▸ Problem statement
Give every line below again, exactly.

▸ Data in this exercise

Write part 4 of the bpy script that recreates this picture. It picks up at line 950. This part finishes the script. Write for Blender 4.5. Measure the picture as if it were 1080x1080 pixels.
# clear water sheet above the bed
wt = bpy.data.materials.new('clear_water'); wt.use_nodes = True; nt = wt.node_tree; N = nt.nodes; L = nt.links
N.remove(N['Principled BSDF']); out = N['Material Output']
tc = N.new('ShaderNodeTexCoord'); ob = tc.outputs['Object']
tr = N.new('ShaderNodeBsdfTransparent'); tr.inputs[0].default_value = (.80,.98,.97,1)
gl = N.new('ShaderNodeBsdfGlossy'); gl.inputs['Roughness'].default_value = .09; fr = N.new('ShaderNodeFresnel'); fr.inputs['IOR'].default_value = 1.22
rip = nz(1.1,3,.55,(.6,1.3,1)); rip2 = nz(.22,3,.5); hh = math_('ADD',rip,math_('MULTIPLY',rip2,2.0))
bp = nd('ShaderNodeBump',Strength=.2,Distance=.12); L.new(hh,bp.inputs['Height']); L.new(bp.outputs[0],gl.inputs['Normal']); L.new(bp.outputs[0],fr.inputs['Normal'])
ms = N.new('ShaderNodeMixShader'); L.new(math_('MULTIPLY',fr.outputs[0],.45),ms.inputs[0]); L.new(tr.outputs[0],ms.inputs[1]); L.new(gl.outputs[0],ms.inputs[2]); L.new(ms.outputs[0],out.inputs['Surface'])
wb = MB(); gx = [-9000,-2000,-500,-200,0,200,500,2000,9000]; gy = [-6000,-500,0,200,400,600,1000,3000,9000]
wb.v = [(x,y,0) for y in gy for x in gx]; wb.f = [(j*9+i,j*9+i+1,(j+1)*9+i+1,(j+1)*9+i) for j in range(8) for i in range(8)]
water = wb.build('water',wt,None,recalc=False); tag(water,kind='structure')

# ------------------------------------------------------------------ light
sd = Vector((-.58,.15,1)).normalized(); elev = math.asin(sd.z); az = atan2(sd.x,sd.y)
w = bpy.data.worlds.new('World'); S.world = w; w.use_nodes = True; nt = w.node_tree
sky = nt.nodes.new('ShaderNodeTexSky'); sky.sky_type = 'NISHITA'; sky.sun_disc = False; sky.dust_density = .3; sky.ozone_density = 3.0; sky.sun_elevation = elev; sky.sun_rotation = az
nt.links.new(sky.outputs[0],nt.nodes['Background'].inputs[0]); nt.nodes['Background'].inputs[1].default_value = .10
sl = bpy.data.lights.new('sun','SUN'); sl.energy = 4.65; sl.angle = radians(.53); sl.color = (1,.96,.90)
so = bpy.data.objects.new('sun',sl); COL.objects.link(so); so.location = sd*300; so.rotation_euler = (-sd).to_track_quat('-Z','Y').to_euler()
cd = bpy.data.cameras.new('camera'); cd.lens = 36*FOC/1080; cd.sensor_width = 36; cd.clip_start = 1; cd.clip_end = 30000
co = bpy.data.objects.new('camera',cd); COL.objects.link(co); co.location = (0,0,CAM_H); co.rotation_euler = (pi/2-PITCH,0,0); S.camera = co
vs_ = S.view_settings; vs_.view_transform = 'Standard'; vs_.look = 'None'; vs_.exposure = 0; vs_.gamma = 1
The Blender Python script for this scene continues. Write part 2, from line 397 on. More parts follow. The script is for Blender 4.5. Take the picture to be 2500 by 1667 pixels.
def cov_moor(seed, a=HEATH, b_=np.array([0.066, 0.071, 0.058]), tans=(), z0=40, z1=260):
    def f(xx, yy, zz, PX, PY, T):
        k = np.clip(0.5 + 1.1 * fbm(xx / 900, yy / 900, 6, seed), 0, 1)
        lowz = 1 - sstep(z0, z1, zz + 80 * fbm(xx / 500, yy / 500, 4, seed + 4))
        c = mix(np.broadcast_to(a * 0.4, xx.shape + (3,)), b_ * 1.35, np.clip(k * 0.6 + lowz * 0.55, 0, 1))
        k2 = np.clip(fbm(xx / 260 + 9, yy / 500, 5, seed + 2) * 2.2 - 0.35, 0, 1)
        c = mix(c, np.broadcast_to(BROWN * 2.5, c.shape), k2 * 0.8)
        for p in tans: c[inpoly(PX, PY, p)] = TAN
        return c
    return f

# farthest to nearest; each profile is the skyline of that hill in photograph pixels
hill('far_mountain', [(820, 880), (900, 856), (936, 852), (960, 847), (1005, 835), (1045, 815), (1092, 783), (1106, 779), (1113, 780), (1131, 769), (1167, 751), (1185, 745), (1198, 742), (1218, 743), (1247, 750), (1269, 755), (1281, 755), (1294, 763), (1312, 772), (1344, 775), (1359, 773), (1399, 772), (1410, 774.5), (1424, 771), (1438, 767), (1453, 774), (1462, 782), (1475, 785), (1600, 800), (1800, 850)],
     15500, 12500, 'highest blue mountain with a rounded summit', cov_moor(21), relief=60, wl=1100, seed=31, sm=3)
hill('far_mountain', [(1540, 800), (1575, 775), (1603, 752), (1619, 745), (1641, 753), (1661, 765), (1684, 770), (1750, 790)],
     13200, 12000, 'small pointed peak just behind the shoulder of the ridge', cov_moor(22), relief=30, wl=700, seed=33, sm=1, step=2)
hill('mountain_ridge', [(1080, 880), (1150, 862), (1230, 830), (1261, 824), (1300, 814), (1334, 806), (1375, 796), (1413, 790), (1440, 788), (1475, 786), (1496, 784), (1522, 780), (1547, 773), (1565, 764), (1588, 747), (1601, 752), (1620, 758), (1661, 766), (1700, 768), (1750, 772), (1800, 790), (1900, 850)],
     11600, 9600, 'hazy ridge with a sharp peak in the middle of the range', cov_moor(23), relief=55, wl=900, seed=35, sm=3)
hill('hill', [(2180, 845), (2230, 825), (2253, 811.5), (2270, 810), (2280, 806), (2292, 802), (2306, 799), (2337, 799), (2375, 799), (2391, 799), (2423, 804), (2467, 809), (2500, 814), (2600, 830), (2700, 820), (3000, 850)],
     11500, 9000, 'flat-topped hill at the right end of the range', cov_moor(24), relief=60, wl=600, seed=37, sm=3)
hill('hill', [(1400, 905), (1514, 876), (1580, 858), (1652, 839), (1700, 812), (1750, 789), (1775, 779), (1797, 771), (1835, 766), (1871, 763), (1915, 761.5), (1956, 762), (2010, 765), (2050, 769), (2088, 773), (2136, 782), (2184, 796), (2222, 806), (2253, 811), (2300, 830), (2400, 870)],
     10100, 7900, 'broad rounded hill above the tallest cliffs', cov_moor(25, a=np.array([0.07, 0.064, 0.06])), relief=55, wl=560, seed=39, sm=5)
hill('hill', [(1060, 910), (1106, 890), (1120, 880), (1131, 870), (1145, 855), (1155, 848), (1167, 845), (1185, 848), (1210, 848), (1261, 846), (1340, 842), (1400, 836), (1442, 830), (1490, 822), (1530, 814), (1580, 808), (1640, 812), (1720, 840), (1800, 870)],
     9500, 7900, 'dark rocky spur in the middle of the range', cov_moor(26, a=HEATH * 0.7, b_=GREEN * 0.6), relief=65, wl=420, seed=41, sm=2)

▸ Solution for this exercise
Write part 4 of the bpy script that recreates this picture. It picks up at line 950. This part finishes the script. Write for Blender 4.5. Measure the picture as if it were 1080x1080 pixels.
# clear water sheet above the bed
wt = bpy.data.materials.new('clear_water'); wt.use_nodes = True; nt = wt.node_tree; N = nt.nodes; L = nt.links
N.remove(N['Principled BSDF']); out = N['Material Output']
tc = N.new('ShaderNodeTexCoord'); ob = tc.outputs['Object']
tr = N.new('ShaderNodeBsdfTransparent'); tr.inputs[0].default_value = (.80,.98,.97,1)
gl = N.new('ShaderNodeBsdfGlossy'); gl.inputs['Roughness'].default_value = .09; fr = N.new('ShaderNodeFresnel'); fr.inputs['IOR'].default_value = 1.22
rip = nz(1.1,3,.55,(.6,1.3,1)); rip2 = nz(.22,3,.5); hh = math_('ADD',rip,math_('MULTIPLY',rip2,2.0))
bp = nd('ShaderNodeBump',Strength=.2,Distance=.12); L.new(hh,bp.inputs['Height']); L.new(bp.outputs[0],gl.inputs['Normal']); L.new(bp.outputs[0],fr.inputs['Normal'])
ms = N.new('ShaderNodeMixShader'); L.new(math_('MULTIPLY',fr.outputs[0],.45),ms.inputs[0]); L.new(tr.outputs[0],ms.inputs[1]); L.new(gl.outputs[0],ms.inputs[2]); L.new(ms.outputs[0],out.inputs['Surface'])
wb = MB(); gx = [-9000,-2000,-500,-200,0,200,500,2000,9000]; gy = [-6000,-500,0,200,400,600,1000,3000,9000]
wb.v = [(x,y,0) for y in gy for x in gx]; wb.f = [(j*9+i,j*9+i+1,(j+1)*9+i+1,(j+1)*9+i) for j in range(8) for i in range(8)]
water = wb.build('water',wt,None,recalc=False); tag(water,kind='structure')

# ------------------------------------------------------------------ light
sd = Vector((-.58,.15,1)).normalized(); elev = math.asin(sd.z); az = atan2(sd.x,sd.y)
w = bpy.data.worlds.new('World'); S.world = w; w.use_nodes = True; nt = w.node_tree
sky = nt.nodes.new('ShaderNodeTexSky'); sky.sky_type = 'NISHITA'; sky.sun_disc = False; sky.dust_density = .3; sky.ozone_density = 3.0; sky.sun_elevation = elev; sky.sun_rotation = az
nt.links.new(sky.outputs[0],nt.nodes['Background'].inputs[0]); nt.nodes['Background'].inputs[1].default_value = .10
sl = bpy.data.lights.new('sun','SUN'); sl.energy = 4.65; sl.angle = radians(.53); sl.color = (1,.96,.90)
so = bpy.data.objects.new('sun',sl); COL.objects.link(so); so.location = sd*300; so.rotation_euler = (-sd).to_track_quat('-Z','Y').to_euler()
cd = bpy.data.cameras.new('camera'); cd.lens = 36*FOC/1080; cd.sensor_width = 36; cd.clip_start = 1; cd.clip_end = 30000
co = bpy.data.objects.new('camera',cd); COL.objects.link(co); co.location = (0,0,CAM_H); co.rotation_euler = (pi/2-PITCH,0,0); S.camera = co
vs_ = S.view_settings; vs_.view_transform = 'Standard'; vs_.look = 'None'; vs_.exposure = 0; vs_.gamma = 1
The Blender Python script for this scene continues. Write part 2, from line 397 on. More parts follow. The script is for Blender 4.5. Take the picture to be 2500 by 1667 pixels.
def cov_moor(seed, a=HEATH, b_=np.array([0.066, 0.071, 0.058]), tans=(), z0=40, z1=260):
    def f(xx, yy, zz, PX, PY, T):
        k = np.clip(0.5 + 1.1 * fbm(xx / 900, yy / 900, 6, seed), 0, 1)
        lowz = 1 - sstep(z0, z1, zz + 80 * fbm(xx / 500, yy / 500, 4, seed + 4))
        c = mix(np.broadcast_to(a * 0.4, xx.shape + (3,)), b_ * 1.35, np.clip(k * 0.6 + lowz * 0.55, 0, 1))
        k2 = np.clip(fbm(xx / 260 + 9, yy / 500, 5, seed + 2) * 2.2 - 0.35, 0, 1)
        c = mix(c, np.broadcast_to(BROWN * 2.5, c.shape), k2 * 0.8)
        for p in tans: c[inpoly(PX, PY, p)] = TAN
        return c
    return f

# farthest to nearest; each profile is the skyline of that hill in photograph pixels
hill('far_mountain', [(820, 880), (900, 856), (936, 852), (960, 847), (1005, 835), (1045, 815), (1092, 783), (1106, 779), (1113, 780), (1131, 769), (1167, 751), (1185, 745), (1198, 742), (1218, 743), (1247, 750), (1269, 755), (1281, 755), (1294, 763), (1312, 772), (1344, 775), (1359, 773), (1399, 772), (1410, 774.5), (1424, 771), (1438, 767), (1453, 774), (1462, 782), (1475, 785), (1600, 800), (1800, 850)],
     15500, 12500, 'highest blue mountain with a rounded summit', cov_moor(21), relief=60, wl=1100, seed=31, sm=3)
hill('far_mountain', [(1540, 800), (1575, 775), (1603, 752), (1619, 745), (1641, 753), (1661, 765), (1684, 770), (1750, 790)],
     13200, 12000, 'small pointed peak just behind the shoulder of the ridge', cov_moor(22), relief=30, wl=700, seed=33, sm=1, step=2)
hill('mountain_ridge', [(1080, 880), (1150, 862), (1230, 830), (1261, 824), (1300, 814), (1334, 806), (1375, 796), (1413, 790), (1440, 788), (1475, 786), (1496, 784), (1522, 780), (1547, 773), (1565, 764), (1588, 747), (1601, 752), (1620, 758), (1661, 766), (1700, 768), (1750, 772), (1800, 790), (1900, 850)],
     11600, 9600, 'hazy ridge with a sharp peak in the middle of the range', cov_moor(23), relief=55, wl=900, seed=35, sm=3)
hill('hill', [(2180, 845), (2230, 825), (2253, 811.5), (2270, 810), (2280, 806), (2292, 802), (2306, 799), (2337, 799), (2375, 799), (2391, 799), (2423, 804), (2467, 809), (2500, 814), (2600, 830), (2700, 820), (3000, 850)],
     11500, 9000, 'flat-topped hill at the right end of the range', cov_moor(24), relief=60, wl=600, seed=37, sm=3)
hill('hill', [(1400, 905), (1514, 876), (1580, 858), (1652, 839), (1700, 812), (1750, 789), (1775, 779), (1797, 771), (1835, 766), (1871, 763), (1915, 761.5), (1956, 762), (2010, 765), (2050, 769), (2088, 773), (2136, 782), (2184, 796), (2222, 806), (2253, 811), (2300, 830), (2400, 870)],
     10100, 7900, 'broad rounded hill above the tallest cliffs', cov_moor(25, a=np.array([0.07, 0.064, 0.06])), relief=55, wl=560, seed=39, sm=5)
hill('hill', [(1060, 910), (1106, 890), (1120, 880), (1131, 870), (1145, 855), (1155, 848), (1167, 845), (1185, 848), (1210, 848), (1261, 846), (1340, 842), (1400, 836), (1442, 830), (1490, 822), (1530, 814), (1580, 808), (1640, 812), (1720, 840), (1800, 870)],
     9500, 7900, 'dark rocky spur in the middle of the range', cov_moor(26, a=HEATH * 0.7, b_=GREEN * 0.6), relief=65, wl=420, seed=41, sm=2)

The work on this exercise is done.